Pope’s book to dismiss Da Vinci fiction

POPE Benedict, in his first book since becoming Pontiff, shares his “personal search for the face of the Lord,” indirectly dismissing popular speculative versions of Christ’s life like The Da Vinci Code.

Pope’s book to dismiss Da Vinci fiction

Jesus of Nazareth, released yesterday, is a highly complex theological treatise on Christ as both God and man in which the Pope dissects and analyses scripture passages like the old university professor he once was.

Benedict says the reader should not consider the 450-page work, a study he began about two years before his election and finished last September, as an infallible part of official Church teaching, writing: “Anyone is free to contradict me.”
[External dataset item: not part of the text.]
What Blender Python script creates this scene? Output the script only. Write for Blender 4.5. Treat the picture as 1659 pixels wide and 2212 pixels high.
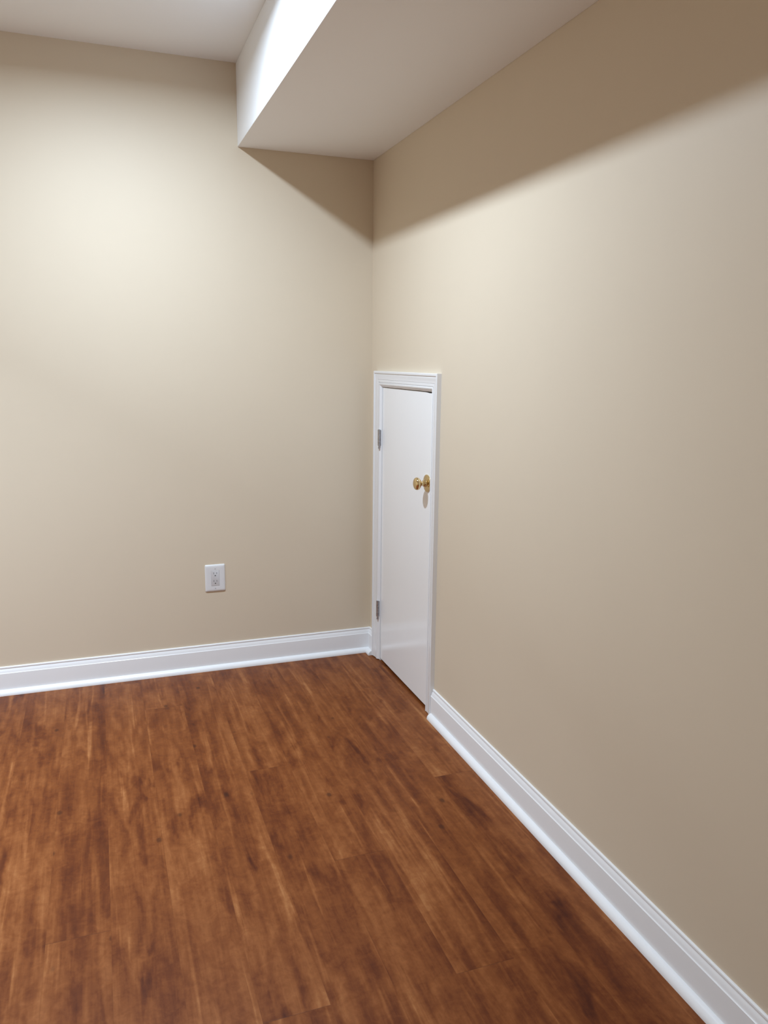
import bpy, bmesh, math, random
from mathutils import Vector, Matrix

# ---------------------------------------------------------------- clear
for o in list(bpy.data.objects):
    bpy.data.objects.remove(o, do_unlink=True)
scene = bpy.context.scene
C = scene.collection

# ---------------------------------------------------------------- camera
# world: right wall is the plane x = 0, back wall is y = 0, floor z = 0 (metres)
cam_data = bpy.data.cameras.new('camera')
cam = bpy.data.objects.new('camera', cam_data)
C.objects.link(cam)
RT = Vector((0.94050022, -0.33963619, 0.01032438))
UP = Vector((0.05467715, 0.1812573, 0.98191456))
FW = Vector((0.33536509, 0.92292635, -0.18904287))
cam.matrix_world = Matrix(((RT.x, UP.x, -FW.x, -1.1299),
                           (RT.y, UP.y, -FW.y, -3.2818),
                           (RT.z, UP.z, -FW.z, 1.3219),
                           (0, 0, 0, 1)))
cam_data.sensor_fit = 'VERTICAL'
cam_data.sensor_height = 36.0
cam_data.sensor_width = 27.0
cam_data.lens = 27.545
cam_data.clip_start = 0.02
scene.camera = cam

# ---------------------------------------------------------------- world, light, exposure
world = bpy.data.worlds.new('world')
scene.world = world
world.use_nodes = True
world.node_tree.nodes['Background'].inputs[0].default_value = (0.0, 0.0, 0.0, 1)
world.node_tree.nodes['Background'].inputs[1].default_value = 0.0

vs = scene.view_settings
vs.view_transform = 'Standard'
vs.look = 'None'
vs.gamma = 1.0
vs.use_curve_mapping = False
vs.exposure = 0.0

LAMP = (-1.045, -1.02, 2.44)          # flush ceiling downlight that throws the soffit shadow
LAMP_W = 37.5
LAMP_COL = (0.69, 0.84, 1.0)
LAMP_R = 0.045
FILL_LAMPS = [((-2.30, -1.02, 2.44), 25.0, 100), ((-2.30, -3.90, 2.44), 14.0, 160)]   # unseen lamps added left and behind the viewer to lift the bounce light


def area_lamp(name, loc, watts, spread, parent=None):
    ld = bpy.data.lights.new(name, 'AREA')
    ld.shape = 'DISK'
    ld.size = 2 * LAMP_R
    ld.energy = watts
    ld.color = LAMP_COL
    ld.spread = math.radians(spread)
    o = bpy.data.objects.new(name, ld)
    C.objects.link(o)
    o.location = loc
    if parent:
        o.parent = parent
    return o


# ---------------------------------------------------------------- helpers
def srgb(r, g, b):
    def f(c):
        c /= 255.0
        return c / 12.92 if c <= 0.04045 else ((c + 0.055) / 1.055) ** 2.4
    return (f(r), f(g), f(b), 1.0)


class NT:
    """tiny node-building helper"""

    def __init__(self, name):
        self.m = bpy.data.materials.new(name)
        self.m.use_nodes = True
        self.t = self.m.node_tree
        self.p = self.t.nodes['Principled BSDF']

    def n(self, kind, **kw):
        x = self.t.nodes.new(kind)
        for k, v in kw.items():
            setattr(x, k, v)
        return x

    def set(self, sock, v):
        if isinstance(v, bpy.types.NodeSocket):
            self.t.links.new(v, sock)
        else:
            sock.default_value = v

    def math(self, op, a, b=0.0, c=None):
        x = self.n('ShaderNodeMath', operation=op)
        self.set(x.inputs[0], a)
        self.set(x.inputs[1], b)
        if c is not None:
            self.set(x.inputs[2], c)
        return x.outputs[0]

    def comb(self, x, y, z=0.0):
        k = self.n('ShaderNodeCombineXYZ')
        for s, v in zip(k.inputs, (x, y, z)):
            self.set(s, v)
        return k.outputs[0]

    def noise(self, vec, scale=1.0, detail=3.0, rough=0.55, dist=0.0):
        k = self.n('ShaderNodeTexNoise')
        self.set(k.inputs['Vector'], vec)
        k.inputs['Scale'].default_value = scale
        k.inputs['Detail'].default_value = detail
        k.inputs['Roughness'].default_value = rough
        k.inputs['Distortion'].default_value = dist
        return k.outputs['Fac']

    def rng(self, v, a, b, c=0.0, d=1.0, smooth=False):
        k = self.n('ShaderNodeMapRange')
        if smooth:
            k.interpolation_type = 'SMOOTHSTEP'
        self.set(k.inputs['Value'], v)
        for s, q in zip(('From Min', 'From Max', 'To Min', 'To Max'), (a, b, c, d)):
            k.inputs[s].default_value = q
        return k.outputs[0]

    def ramp(self, v, stops, interp='LINEAR'):
        k = self.n('ShaderNodeValToRGB')
        k.color_ramp.interpolation = interp
        el = k.color_ramp.elements
        while len(el) < len(stops):
            el.new(0.5)
        for e, (p, c) in zip(el, stops):
            e.position = p
            e.color = c
        self.set(k.inputs[0], v)
        return k.outputs[0]

    def bump(self, h, strength, dist):
        k = self.n('ShaderNodeBump')
        k.inputs['Strength'].default_value = strength
        k.inputs['Distance'].default_value = dist
        self.set(k.inputs['Height'], h)
        self.t.links.new(k.outputs[0], self.p.inputs['Normal'])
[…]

The book is sprinkled with hundreds of Biblical references, citations, and quotes of people as disparate as Karl Marx and Mother Teresa, Socrates and Confucius, Dante and Nietzsche.

“I have tried to present the Jesus of the Gospels as the real Jesus, as the historical Jesus in the true sense,” writes Benedict, the Vatican’s top theologian for nearly 25 years.

Recently, Christian churches have fought against depictions of Christ which have worked their way into works of fiction such as The Da Vinci Code, which claimed that Jesus married, had children and never rose from the dead.

As if to confront these, Benedict writes: “Yes, it really happened. Jesus is not a myth. He is a man made of flesh and blood, a totally real presence in history ... he died and rose from the dead.”